Sunday 13 September 2020

The Survivor Murders (Summer 1946)

 I recently managed to acquire two more original Black Book Detective novels including the Summer  1946 issue which features the Black Bat story The Survivor Murders. 

The book's premise is interesting from the get-go. A plane crashes in a field killing most of the people on board. Then someone starts killing off the survivor. 

Most of those survivors all seem rather ordinary and harmless. There's a stewardess, a school teacher, a florist and a recently-married young couple...Why would anyone want these people dead? 

One passenger was a mob lawyer who rambled on deliriously as he lay dying. Is someone trying to ensure that none of the secrets he might have blurted out go any further than that field?

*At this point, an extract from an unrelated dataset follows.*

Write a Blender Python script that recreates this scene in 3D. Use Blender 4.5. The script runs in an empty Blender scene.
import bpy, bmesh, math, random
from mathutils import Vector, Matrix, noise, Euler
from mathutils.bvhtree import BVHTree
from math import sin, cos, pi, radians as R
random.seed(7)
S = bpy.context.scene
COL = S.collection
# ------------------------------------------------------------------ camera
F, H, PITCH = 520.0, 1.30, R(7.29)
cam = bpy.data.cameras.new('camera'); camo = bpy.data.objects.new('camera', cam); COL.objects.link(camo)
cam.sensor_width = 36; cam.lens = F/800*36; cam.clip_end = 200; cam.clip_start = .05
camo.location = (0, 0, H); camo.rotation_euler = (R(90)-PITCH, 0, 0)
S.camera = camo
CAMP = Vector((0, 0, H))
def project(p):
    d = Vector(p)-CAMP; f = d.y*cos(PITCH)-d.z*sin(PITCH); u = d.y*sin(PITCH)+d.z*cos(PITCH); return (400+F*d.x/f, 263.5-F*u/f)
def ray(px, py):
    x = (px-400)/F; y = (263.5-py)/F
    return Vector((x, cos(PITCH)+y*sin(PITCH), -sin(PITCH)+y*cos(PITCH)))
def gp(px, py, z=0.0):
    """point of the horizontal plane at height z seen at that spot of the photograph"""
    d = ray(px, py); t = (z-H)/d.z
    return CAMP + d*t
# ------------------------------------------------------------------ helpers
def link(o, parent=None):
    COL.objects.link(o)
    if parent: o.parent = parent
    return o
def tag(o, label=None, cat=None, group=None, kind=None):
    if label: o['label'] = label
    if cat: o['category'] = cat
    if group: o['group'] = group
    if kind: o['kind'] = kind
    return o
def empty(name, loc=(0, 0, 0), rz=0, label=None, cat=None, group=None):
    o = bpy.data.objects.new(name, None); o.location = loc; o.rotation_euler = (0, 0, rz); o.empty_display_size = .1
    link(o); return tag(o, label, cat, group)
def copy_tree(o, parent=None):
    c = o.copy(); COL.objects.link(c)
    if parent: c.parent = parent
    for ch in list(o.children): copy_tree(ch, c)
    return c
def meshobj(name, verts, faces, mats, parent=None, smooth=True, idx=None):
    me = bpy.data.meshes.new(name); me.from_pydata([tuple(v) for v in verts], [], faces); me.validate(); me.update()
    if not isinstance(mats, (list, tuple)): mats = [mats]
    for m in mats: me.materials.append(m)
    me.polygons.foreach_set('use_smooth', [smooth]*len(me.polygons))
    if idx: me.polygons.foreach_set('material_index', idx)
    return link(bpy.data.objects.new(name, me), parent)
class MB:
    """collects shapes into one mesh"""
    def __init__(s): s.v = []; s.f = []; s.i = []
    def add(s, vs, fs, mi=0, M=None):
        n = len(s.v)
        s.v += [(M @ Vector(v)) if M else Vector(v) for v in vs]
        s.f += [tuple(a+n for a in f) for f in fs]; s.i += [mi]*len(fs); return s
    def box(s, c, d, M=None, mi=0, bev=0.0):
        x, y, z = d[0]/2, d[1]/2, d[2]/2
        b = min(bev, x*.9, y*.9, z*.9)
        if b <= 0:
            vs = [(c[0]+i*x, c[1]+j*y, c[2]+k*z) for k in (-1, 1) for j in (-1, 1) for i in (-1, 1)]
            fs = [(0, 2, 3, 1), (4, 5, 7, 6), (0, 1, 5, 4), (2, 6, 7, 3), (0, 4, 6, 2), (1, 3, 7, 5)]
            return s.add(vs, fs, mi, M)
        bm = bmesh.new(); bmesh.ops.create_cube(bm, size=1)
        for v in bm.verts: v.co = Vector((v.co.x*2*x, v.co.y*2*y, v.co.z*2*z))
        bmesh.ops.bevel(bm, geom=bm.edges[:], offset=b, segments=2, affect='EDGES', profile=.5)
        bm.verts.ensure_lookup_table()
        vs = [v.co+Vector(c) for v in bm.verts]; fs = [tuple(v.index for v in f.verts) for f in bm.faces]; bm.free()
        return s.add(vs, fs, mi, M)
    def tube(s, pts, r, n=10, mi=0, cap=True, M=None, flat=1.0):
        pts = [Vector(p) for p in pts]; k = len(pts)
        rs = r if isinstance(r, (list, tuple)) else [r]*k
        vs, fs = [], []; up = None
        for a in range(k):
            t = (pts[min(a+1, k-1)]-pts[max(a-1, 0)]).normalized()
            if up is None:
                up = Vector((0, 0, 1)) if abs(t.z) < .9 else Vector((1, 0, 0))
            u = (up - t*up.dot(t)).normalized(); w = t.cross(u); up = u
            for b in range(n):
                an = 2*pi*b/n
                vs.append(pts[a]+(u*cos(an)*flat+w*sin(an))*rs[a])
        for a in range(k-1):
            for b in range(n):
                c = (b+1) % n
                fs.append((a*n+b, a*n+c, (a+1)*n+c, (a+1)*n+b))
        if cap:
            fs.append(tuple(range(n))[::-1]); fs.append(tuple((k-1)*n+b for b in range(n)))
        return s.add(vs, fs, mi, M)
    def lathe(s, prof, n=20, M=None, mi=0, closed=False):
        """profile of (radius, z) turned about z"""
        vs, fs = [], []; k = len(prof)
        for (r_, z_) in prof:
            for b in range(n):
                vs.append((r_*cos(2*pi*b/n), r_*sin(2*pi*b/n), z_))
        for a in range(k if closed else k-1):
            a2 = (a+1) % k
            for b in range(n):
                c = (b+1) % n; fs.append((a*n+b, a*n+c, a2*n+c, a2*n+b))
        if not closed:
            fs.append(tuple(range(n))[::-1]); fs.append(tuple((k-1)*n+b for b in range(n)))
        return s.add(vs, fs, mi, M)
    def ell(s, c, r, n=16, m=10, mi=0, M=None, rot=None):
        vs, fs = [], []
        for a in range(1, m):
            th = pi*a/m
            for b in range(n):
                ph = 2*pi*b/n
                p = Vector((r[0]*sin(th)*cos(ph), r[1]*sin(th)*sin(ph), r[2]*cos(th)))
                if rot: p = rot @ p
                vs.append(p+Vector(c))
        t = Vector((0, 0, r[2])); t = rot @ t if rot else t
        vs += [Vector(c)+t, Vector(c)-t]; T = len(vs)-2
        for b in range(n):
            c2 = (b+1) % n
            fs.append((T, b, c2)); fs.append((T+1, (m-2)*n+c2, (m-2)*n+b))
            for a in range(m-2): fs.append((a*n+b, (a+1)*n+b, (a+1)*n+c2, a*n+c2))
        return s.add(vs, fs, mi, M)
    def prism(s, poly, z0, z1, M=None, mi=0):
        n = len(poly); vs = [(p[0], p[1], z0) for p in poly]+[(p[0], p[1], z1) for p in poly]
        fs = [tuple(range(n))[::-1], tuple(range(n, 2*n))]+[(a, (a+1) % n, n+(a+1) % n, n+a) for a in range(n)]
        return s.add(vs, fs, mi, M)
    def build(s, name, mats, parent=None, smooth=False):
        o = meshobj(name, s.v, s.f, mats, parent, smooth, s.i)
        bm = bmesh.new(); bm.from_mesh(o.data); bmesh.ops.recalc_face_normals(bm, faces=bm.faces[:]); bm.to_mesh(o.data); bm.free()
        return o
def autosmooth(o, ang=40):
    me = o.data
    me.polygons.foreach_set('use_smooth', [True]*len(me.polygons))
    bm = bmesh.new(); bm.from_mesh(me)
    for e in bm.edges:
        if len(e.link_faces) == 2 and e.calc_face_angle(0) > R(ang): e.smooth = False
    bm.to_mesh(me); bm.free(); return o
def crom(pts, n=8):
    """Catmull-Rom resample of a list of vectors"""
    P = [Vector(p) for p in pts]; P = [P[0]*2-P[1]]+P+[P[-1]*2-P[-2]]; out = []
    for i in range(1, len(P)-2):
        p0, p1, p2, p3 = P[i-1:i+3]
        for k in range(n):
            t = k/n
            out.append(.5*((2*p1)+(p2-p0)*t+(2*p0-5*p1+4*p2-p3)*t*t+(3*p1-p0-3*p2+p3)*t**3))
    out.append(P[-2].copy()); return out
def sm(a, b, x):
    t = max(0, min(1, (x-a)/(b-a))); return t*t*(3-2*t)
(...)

Overall it's a decent little mystery. I do believe that most readers will pick up on which characters are the most likely murder suspects but perhaps struggle to connect all the dots until the very end.

That end, incidentally, feels a little rushed, as if author Norman Daniels realized that he was near his maximum word count and had to wrap things up.

If you feel that the notion that pulp heroes need to be surrounded by a team of assistants is tedious and tired, then this is the book for you. Carol Baldwin fans will be disappointed in this one as her role is very limited and Silk is written out fairly early. Butch becomes a bigger part of the story in the second half.

Otherwise, the bulk of the heavy lifting is done by our favourite bat-themed hero teamed up with police officer McGrath, though McGrath is somewhat dull in this one. You could substitute any generic cop character in his place and hardly notice. There's no real attempt by McGrath to discover the Black Bat's identity, for example. They're working towards the same goal throughout.

This is still a very good entry in the Black Bat collection and came a hair shy of being included on the "Recommended Reading" page. It would have made it if the supporting cast had been more heavily used or, in McGrath's case, perhaps not so watered down.